Rahman also added that Das was attacked while he was walking outside the temple to collect flowers for the prayers.
Most of the earlier attacks on minorities, bloggers and free thinkers were claimed by the Islamist militants, but the police said there was no immediate claim of responsibility in this case. However, the pattern of this murder was very similar to the ones carried out by local Islamist militants before.
Last month, a 70-year-old Hindu priest was murdered in a rice paddy field in the same district. The police said a student activist was arrested over the attack. The student had allegedly admitted to his role in the murder.

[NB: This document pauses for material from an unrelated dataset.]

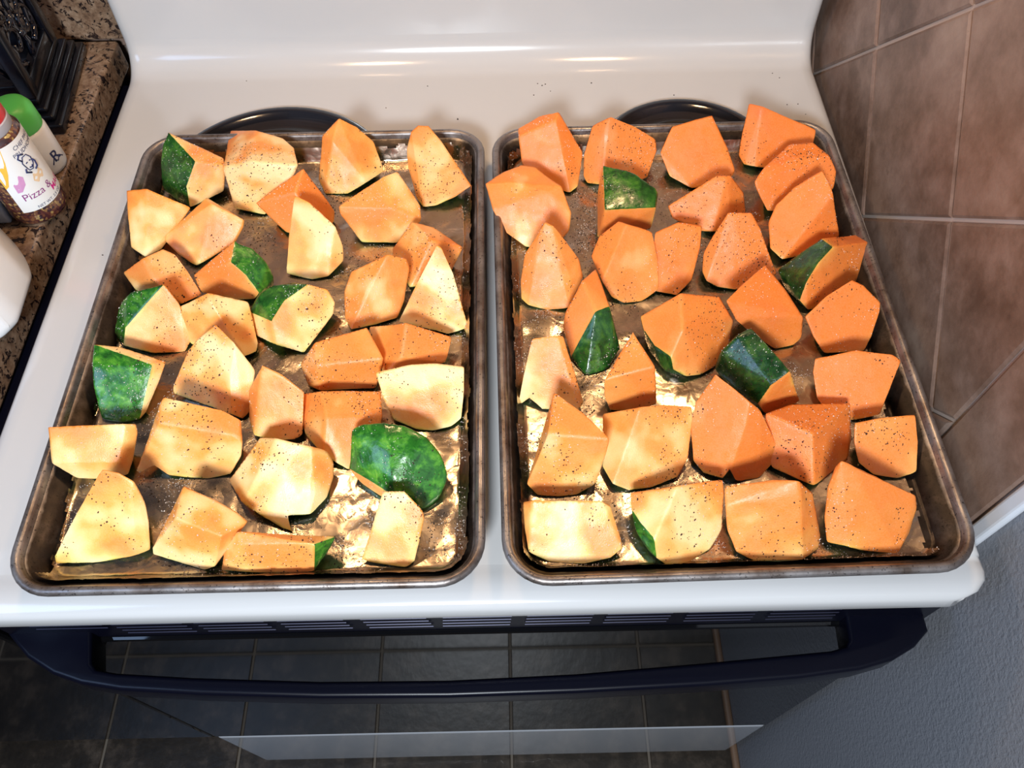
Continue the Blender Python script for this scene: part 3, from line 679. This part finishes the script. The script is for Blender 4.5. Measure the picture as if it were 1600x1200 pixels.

Meanwhile, Prime Minister Sheikh Hasina's government has blamed the homegrown Islamists for the attacks, rejecting the claims of responsibility from IS and a South Asian branch of Al-Qaeda.
In the last three years, some 50 people have been killed in a wave of murders of secular and liberal activists and religious minorities.
Although Bangladesh is officially a secular country, around 90 percent of its 160 million-strong population is Muslim and about one in ten is Hindu.